The picturesque mountain town of North Bend is officially incorporated on March 12, 1909.

  • By Jim Kershner
  • Posted 3/04/2014
  • Essay 10751

On March 12, 1909, the picturesque mountain town of North Bend is officially incorporated. The citizens had filed a petition with King County in January 1909, requesting an incorporation election. The election was held on February 23, 1909, and the tally was 60 votes in favor and only three against. King County certified the election on March 1, 1909. Incorporation as a town of the fourth class becomes official 11 days later when the papers are filed with the Washington Secretary of State's office in Olympia. North Bend has a population of 299 in its first census in 1910. It will become a thriving agricultural and logging center in the upper Snoqualmie Valley. Its location on the main highway from Seattle to Snoqualmie Pass also will make it a transportation hub. Later still it will become a thriving bedroom community for Seattle and its eastside suburbs. 

North Bend occupies a site in the Snoqualmie Prairie of the Upper Snoqualmie Valley that has been used for centuries the by Snoqualmie Tribe. The first non-Indian settlers arrived in 1858.

The town of North Bend was founded in 1889 when William H. Taylor (1853-1941) platted a portion of his farmland as a townsite called Snoqualmie, in anticipation of the arrival of the Seattle, Lakeshore & Eastern Railroad. The railroad duly arrived the same year, but it asked Taylor to change the name of the town because another town had been platted about four miles downstream named Snoqualmie Falls. Taylor first changed the name to Mountain View, but the railroad did not approve of that name either. The railroad finally suggested North Bend, because it was on a sweeping northward bend of the South Fork of the Snoqualmie River.

Easy railroad access helped the town and the valley to thrive and by early 1909, the citizens resolved to incorporate. A mass meeting was held in January to sign incorporation petitions and to decide on a ticket to run for mayor, treasurer, and city council. For mayor, they selected Peter J. Maloney (1865-1942), who had owned one of North Bend's early saloons and had gone on to operate a successful livery and stable business. For treasurer, they chose E. J. Seigrist, and for town council W. C. Weeks, Elmer Catching, Charles Thardorf, Fred Damburat, and A. R. Mason.

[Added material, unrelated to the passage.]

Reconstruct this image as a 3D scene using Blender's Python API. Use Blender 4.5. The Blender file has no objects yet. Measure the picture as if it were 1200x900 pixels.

The Seattle Daily Times reported that "the meeting was largely attended and the above ticket was the unanimous choice of the mass meeting" ("North Bend Ticket").

The above ticket also turned out to be the near-unanimous choice in the election itself on February 23, 1909. All were elected with at least 59 of the total 63 votes cast.

A century later, the thriving city of North Bend celebrated its centennial with a Downtown Block Party on June 27, 2009, and a City Birthday party on August 8, 2009. The city also dedicated the Torguson Park Climbing Wall, and unveiled a series Centennial Murals by a local artist. President Barack Obama (b. 1961) signed a letter congratulating North Bend on the "momentous occasion" of its historic "milestone" (Obama). 

As of 2010, the population of North Bend was 5,731. 

Sources: "Order of Incorporation of the Town of North Bend, Fourth Class," March 12, 1909, Municipal Articles of Incorporation, Records of the Secretary of State, Washington State Archives, Olympia, Washington; "North Bend Ticket Selected," The Seattle Daily Times, January 29, 1909, p. 19; Barack Obama, signed letter to the City of North Bend, December 29, 2009, available on the city of North Bend's website ( accessed February 27, 2014; Ada S. Hill, A History of the Snoqualmie Valley (North Bend: Snoqualmie Valley Historical Society, 1970, fifth printing, 1981); Jan Hagstrom Gifford and Kenneth G. Watson, History of the Snoqualmie Valley (North Bend: Snoqualmie Valley Historical Museum, 2006).